Here, the effect of elevated temperatures (up to 150^oC) on sandstone deformation was explored, with a focus on the brittle-ductile transition and the fully ductile regimes. This was executed through triaxial deformation experiments, performed at a range of effective pressures on fluid saturated cores, of either Bleurville or Locharbriggs sandstone. Samples were deformed at room temperature or at elevated temperatures under either constant strain rate (10^-5 s^-1) or constant stress (creep) conditions.

Constant strain rate tests in the ductile regime last for a few hours and show that at 150^oC the differential stress required for the onset of compaction is reduced by 10-20 MPa, with the exact amount being a function of sandstone composition and the effective pressure. In addition, the pressure of the brittle-ductile transition is also reduced by the temperature increase.

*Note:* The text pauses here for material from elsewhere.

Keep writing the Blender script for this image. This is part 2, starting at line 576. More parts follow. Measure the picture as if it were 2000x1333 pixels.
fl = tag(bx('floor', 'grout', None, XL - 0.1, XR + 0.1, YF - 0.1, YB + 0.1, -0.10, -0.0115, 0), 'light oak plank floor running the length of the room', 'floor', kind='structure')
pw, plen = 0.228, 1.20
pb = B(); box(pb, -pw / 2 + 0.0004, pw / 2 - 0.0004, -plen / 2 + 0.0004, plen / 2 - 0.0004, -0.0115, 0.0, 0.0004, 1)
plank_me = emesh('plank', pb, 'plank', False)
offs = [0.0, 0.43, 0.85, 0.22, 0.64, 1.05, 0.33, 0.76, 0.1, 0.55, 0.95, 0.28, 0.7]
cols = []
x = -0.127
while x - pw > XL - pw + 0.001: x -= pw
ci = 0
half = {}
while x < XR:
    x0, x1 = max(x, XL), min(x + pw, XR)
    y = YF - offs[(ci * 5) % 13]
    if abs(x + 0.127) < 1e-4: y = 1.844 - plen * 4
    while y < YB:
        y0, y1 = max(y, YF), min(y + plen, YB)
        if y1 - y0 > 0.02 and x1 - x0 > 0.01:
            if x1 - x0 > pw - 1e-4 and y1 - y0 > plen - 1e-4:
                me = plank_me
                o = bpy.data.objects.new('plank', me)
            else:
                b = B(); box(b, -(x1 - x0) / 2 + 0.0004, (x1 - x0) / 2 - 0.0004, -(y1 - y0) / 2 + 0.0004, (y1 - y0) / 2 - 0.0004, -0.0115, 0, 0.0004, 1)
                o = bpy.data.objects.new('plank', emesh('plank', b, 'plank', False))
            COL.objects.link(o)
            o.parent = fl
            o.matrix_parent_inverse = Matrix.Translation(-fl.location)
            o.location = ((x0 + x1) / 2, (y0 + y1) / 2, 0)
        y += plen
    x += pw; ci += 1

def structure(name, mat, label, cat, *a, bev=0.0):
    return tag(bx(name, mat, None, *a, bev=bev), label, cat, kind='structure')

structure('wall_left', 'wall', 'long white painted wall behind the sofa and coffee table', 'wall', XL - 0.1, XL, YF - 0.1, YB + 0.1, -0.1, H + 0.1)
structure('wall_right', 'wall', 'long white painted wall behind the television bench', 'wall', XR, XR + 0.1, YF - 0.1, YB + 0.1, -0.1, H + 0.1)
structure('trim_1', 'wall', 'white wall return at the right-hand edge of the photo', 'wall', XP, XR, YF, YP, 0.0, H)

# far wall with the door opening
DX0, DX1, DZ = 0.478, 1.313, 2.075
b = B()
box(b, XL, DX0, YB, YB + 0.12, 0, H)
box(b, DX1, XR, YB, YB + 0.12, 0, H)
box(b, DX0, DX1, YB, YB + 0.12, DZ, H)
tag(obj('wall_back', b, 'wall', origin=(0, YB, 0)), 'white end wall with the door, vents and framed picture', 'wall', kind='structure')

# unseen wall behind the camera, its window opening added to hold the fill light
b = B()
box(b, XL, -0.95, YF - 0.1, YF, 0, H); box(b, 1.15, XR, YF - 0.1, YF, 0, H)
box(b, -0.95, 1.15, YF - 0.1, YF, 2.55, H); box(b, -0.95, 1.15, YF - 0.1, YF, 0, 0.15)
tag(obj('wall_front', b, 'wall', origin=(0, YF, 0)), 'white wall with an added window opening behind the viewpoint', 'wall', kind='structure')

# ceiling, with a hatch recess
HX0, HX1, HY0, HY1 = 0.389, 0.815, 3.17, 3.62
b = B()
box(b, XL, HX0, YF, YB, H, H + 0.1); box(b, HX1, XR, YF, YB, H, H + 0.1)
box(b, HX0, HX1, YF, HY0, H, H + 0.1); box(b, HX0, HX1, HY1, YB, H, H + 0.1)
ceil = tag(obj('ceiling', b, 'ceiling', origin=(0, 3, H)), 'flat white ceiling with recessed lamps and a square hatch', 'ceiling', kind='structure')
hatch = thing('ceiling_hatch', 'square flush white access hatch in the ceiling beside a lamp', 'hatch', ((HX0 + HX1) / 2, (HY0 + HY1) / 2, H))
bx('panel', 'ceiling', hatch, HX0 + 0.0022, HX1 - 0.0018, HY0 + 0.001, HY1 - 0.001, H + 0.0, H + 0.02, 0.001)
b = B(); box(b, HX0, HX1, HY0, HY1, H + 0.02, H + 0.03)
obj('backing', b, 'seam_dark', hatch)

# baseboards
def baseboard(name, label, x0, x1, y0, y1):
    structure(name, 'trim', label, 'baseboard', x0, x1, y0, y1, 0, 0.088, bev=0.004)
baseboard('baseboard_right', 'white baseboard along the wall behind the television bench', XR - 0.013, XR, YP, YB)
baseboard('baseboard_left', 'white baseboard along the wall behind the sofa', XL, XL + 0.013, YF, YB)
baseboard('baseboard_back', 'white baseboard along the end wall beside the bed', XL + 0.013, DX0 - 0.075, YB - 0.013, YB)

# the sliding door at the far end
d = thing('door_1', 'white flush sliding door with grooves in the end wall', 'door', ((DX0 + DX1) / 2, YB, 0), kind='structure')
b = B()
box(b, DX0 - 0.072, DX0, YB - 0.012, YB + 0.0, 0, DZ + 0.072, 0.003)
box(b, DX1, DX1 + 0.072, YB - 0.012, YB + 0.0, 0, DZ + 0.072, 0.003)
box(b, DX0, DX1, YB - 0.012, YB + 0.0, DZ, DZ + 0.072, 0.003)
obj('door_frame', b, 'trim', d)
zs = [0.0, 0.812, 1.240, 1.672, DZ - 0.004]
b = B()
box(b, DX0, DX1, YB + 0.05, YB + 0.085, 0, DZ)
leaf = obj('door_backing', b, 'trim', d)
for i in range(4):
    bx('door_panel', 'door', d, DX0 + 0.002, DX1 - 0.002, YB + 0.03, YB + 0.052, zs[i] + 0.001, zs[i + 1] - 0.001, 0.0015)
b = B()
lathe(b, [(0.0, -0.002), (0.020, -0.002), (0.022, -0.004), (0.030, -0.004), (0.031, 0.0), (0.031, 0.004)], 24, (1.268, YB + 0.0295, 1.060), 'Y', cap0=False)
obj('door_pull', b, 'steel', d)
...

During constant stress tests, which run for a few days to a few weeks, samples are initially loaded at a constant strain rate, before being held at a set stress value. The strain rate at which the sandstone continues to deform decreases with increasing time and can reach rates as low as 10^-8 s^-1. At 150^oC the sandstone underwent compactant creep at similar strain rates to its room temperature counterpart, but with a differential stress reduction of 20-30 MPa. By carrying out experiments at a range of temperatures and effective pressures, a prelimary empirical relationship has been established, stating that at a given amount of compactive strain, the strain rate is proportional to an exponential function of the applied stress, multiplied by a temperature dependent prefactor.